Dewan Adat Papua juga menyoroti permasalahan kesehatan “yang terkenal selama ini bahwa Tanah Papua merupakan kawasan yang memiliki penderitaan HIV/AIDS terbesar di Indonesia ini ancaman yang sangat serius terhadap eksistensi orang asli Papua” (2005 : Hal. 34).

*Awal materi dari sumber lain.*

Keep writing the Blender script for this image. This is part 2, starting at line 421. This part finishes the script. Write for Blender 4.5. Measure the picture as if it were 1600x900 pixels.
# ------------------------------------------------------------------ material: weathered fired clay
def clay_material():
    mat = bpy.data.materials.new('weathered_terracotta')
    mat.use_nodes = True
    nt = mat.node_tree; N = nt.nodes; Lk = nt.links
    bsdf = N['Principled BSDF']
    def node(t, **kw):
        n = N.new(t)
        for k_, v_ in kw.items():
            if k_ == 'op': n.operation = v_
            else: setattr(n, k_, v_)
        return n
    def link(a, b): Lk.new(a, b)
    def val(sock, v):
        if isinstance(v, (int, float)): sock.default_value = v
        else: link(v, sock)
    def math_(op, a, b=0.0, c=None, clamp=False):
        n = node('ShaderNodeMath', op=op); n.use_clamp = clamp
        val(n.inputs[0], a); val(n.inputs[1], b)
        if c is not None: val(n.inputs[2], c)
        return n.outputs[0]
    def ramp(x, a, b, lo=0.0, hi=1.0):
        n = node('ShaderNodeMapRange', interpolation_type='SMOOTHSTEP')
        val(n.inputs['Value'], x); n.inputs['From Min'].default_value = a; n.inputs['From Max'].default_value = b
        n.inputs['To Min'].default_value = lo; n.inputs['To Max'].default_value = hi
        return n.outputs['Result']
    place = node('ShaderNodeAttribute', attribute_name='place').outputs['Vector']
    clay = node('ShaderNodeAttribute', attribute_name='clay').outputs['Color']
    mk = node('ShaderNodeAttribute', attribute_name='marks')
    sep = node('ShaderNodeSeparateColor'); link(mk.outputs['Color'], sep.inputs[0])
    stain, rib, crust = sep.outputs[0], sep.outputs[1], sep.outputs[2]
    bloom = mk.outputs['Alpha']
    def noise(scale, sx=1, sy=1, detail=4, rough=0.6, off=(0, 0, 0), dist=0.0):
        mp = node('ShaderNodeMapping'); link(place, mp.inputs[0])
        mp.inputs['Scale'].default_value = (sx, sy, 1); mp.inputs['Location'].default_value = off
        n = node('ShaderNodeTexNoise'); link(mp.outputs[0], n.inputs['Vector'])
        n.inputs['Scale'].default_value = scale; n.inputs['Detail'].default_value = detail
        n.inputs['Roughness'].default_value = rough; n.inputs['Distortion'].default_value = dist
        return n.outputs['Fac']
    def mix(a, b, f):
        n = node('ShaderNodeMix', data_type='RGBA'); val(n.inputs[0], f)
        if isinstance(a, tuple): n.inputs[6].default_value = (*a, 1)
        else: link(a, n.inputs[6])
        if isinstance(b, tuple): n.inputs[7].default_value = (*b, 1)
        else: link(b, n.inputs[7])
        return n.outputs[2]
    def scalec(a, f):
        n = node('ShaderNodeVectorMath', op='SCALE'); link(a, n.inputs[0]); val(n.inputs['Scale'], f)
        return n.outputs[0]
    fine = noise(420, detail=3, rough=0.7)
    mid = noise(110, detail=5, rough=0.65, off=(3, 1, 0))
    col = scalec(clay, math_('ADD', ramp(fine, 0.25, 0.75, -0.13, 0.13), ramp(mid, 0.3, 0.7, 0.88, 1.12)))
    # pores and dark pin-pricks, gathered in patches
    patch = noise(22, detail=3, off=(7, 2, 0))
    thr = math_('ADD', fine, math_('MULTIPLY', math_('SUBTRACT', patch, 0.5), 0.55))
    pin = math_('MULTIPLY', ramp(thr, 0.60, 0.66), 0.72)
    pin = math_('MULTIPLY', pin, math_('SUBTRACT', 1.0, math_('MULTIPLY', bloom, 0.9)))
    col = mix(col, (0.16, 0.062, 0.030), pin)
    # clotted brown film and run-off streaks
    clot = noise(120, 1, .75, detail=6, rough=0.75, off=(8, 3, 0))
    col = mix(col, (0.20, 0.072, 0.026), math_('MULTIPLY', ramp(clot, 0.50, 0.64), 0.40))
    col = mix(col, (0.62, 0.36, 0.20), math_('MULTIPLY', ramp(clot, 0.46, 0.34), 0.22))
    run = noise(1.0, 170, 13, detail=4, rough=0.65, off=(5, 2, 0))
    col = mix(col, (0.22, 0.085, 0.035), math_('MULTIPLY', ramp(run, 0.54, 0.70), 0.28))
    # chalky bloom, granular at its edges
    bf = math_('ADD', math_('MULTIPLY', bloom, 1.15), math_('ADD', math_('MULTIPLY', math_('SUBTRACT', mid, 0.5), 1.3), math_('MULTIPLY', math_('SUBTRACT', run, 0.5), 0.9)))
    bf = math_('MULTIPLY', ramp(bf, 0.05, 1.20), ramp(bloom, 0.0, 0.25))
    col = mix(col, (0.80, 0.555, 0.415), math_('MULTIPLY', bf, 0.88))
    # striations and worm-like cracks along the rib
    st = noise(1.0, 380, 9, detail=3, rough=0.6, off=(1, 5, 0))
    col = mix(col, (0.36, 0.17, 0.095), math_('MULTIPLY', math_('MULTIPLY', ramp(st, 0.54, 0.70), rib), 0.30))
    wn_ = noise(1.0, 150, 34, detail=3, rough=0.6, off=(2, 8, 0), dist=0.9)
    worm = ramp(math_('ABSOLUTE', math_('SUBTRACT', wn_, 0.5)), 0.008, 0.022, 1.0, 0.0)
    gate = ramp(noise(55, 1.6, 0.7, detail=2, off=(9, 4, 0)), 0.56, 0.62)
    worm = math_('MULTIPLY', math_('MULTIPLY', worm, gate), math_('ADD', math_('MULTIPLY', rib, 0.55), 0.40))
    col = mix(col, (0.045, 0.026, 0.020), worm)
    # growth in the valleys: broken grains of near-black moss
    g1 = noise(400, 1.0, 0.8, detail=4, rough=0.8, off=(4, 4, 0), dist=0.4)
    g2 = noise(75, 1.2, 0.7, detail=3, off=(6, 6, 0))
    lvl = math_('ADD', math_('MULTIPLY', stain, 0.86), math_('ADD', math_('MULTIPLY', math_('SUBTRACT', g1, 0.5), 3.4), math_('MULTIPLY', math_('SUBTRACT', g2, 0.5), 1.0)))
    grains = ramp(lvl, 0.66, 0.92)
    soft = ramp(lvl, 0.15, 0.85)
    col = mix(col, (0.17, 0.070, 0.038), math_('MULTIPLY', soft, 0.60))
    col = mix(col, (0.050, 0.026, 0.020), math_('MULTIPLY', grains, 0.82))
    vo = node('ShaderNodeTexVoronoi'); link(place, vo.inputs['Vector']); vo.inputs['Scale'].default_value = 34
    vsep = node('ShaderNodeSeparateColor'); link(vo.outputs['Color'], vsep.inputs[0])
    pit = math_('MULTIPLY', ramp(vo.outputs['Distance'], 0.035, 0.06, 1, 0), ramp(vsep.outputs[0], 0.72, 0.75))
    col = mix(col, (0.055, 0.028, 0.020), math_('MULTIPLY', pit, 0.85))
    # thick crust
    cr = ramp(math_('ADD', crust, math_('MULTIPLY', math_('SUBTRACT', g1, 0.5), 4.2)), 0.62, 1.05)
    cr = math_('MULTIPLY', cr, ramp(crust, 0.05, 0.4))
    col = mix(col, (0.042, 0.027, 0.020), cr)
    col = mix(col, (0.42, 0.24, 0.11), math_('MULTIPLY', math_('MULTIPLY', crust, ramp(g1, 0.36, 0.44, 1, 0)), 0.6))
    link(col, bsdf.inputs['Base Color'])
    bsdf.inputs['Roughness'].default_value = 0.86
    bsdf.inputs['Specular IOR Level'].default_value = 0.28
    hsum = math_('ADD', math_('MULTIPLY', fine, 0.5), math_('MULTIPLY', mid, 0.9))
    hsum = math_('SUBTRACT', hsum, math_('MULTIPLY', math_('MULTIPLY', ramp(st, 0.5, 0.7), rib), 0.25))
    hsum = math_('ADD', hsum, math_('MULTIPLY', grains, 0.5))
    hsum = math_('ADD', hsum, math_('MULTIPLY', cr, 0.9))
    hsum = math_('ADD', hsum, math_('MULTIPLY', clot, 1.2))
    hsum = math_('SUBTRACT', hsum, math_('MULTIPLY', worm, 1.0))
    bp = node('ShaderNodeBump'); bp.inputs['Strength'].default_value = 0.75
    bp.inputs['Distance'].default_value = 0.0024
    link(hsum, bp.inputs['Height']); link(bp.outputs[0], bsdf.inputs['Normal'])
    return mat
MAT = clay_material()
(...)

Generasi muda Papua stop minum – minuman keras Miras penyakit yang sangat berbahaya, Miras bukan budaya orang asli Papua. Karena Miras menghilangkan nyawa, merusak masa depan, mengecewakan orang tua, membunuh diri sendiri dan merusak dalam rumah tangga.Sayang saudara jangan ajak Miras tetapi ajak jalan beribadah, cinta dengan sahabat jangan ajak pesta Miras tetapi ajak diskusi yang membangung, bangga dengan kecantikan, kegantengan jaga dirimu supaya menjadi terbaik dan contoh buat orang lain. Dan berhenti pesta minuman keras Miras itu hidup sehat, nyaman dan selalu damai dengan sahabat, keluarga, berdamai itu yang dirindukan oleh semua orang di negeri ini karena berdamai itu bersumber dari Tuhan.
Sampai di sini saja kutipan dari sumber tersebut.